# START OF Exercise data

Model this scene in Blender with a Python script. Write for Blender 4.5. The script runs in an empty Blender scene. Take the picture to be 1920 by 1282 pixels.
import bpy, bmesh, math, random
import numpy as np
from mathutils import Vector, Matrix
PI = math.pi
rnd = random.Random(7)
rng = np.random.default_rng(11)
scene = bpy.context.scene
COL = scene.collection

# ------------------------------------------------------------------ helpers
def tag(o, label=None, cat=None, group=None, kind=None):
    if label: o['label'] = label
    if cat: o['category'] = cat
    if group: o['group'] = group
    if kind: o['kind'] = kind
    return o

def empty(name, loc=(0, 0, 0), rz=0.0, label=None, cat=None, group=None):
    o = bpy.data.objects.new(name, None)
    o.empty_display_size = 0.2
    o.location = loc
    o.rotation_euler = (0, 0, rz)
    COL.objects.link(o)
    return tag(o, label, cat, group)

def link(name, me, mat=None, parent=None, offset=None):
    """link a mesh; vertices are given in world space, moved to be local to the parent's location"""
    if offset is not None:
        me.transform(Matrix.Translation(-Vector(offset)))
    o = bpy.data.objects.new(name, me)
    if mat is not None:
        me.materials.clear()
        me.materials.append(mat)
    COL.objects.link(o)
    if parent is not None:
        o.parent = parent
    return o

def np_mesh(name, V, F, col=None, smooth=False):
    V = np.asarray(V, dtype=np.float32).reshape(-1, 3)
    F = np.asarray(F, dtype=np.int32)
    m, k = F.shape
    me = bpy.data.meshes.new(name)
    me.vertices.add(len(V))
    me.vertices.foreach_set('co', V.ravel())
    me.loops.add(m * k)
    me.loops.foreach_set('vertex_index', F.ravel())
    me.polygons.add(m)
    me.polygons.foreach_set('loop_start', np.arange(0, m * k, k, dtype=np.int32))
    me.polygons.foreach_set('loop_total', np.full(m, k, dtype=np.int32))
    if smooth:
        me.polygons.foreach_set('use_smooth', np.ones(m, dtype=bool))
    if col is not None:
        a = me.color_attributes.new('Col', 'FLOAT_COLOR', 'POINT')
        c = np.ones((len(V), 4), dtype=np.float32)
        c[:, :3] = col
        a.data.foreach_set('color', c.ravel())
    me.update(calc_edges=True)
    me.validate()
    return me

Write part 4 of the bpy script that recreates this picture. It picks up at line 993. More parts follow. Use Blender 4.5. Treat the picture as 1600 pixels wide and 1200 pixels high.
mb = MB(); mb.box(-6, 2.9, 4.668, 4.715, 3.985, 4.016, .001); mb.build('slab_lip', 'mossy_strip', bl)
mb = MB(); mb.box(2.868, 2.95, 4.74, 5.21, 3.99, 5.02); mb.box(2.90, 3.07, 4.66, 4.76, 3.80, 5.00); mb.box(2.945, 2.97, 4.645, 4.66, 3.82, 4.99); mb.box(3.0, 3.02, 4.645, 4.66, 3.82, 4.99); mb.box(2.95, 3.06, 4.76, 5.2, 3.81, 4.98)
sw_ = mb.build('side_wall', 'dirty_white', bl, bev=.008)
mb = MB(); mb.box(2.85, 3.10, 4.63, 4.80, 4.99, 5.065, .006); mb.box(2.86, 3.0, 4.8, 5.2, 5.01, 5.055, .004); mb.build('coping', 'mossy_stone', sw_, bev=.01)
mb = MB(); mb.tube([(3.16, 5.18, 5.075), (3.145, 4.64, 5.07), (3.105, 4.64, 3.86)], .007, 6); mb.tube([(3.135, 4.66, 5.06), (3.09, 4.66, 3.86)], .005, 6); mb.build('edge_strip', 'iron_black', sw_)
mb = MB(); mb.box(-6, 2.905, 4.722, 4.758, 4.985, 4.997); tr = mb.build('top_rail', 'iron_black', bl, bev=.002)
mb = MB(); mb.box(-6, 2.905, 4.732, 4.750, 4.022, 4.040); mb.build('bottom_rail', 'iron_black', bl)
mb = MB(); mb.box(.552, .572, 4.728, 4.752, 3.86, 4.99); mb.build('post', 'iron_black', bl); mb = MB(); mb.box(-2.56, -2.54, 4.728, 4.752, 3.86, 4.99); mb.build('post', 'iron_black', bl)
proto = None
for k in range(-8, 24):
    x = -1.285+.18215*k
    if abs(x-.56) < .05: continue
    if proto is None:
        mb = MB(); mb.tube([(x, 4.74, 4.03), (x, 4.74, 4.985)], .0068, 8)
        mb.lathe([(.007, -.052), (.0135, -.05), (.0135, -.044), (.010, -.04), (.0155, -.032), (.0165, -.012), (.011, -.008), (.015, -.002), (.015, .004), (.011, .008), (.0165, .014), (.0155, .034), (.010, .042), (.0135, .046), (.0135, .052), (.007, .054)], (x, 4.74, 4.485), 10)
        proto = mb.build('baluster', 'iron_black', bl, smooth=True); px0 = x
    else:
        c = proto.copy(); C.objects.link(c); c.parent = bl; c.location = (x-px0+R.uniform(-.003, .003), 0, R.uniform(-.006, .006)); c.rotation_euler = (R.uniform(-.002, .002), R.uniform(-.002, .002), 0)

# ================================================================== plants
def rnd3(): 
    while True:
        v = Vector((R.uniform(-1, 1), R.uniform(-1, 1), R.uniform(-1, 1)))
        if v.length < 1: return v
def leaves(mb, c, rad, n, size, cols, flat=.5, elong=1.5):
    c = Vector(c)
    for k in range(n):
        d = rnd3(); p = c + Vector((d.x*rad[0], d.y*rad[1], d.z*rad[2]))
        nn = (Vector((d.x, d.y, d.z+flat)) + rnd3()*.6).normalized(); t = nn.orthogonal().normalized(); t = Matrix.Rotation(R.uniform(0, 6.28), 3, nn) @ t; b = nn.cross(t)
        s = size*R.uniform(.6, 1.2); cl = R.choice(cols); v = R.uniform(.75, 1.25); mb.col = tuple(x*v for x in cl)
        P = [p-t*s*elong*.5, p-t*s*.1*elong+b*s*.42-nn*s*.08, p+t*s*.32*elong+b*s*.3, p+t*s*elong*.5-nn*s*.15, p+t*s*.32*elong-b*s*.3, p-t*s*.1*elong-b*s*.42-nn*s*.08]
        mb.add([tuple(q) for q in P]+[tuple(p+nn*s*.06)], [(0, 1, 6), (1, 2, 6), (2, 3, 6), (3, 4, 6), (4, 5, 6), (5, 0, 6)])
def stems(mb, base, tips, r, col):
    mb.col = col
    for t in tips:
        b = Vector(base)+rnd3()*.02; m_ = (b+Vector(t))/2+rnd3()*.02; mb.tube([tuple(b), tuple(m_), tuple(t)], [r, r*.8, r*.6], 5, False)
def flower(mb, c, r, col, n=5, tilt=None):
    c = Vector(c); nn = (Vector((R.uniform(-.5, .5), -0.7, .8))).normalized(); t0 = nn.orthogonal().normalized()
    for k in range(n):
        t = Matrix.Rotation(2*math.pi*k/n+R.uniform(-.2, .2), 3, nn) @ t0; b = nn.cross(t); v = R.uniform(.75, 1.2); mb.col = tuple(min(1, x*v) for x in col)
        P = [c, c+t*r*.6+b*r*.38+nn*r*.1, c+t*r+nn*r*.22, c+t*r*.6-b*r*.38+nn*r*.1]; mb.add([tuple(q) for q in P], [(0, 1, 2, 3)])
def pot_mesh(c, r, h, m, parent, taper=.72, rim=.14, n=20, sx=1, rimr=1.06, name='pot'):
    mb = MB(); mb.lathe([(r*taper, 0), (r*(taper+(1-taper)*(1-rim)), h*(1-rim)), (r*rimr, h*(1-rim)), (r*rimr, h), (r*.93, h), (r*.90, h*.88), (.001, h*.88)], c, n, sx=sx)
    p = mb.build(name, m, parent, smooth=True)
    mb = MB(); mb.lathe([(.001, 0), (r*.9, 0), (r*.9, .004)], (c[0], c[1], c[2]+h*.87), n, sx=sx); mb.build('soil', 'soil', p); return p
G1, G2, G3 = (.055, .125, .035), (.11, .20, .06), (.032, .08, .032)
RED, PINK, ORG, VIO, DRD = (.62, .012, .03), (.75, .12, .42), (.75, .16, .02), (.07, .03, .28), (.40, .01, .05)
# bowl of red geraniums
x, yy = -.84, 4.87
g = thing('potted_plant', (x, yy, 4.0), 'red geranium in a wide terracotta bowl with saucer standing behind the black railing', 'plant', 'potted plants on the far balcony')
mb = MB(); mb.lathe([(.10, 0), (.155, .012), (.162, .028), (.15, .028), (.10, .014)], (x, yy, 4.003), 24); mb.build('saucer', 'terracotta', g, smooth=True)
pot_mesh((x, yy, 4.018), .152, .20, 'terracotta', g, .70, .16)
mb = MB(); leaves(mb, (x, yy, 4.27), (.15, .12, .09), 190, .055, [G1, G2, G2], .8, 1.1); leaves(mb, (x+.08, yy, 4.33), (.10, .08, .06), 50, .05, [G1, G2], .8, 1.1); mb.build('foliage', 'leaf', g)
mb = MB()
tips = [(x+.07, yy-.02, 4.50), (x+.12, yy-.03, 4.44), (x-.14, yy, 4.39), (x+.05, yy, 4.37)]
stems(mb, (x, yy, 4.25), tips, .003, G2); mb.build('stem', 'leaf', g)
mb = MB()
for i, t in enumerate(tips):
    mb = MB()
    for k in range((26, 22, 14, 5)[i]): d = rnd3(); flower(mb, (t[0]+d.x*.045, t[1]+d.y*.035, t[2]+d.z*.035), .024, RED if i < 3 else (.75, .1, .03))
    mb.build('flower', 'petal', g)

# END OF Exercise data

State the count of lines above containing the string "picture", and add nothing to it.

2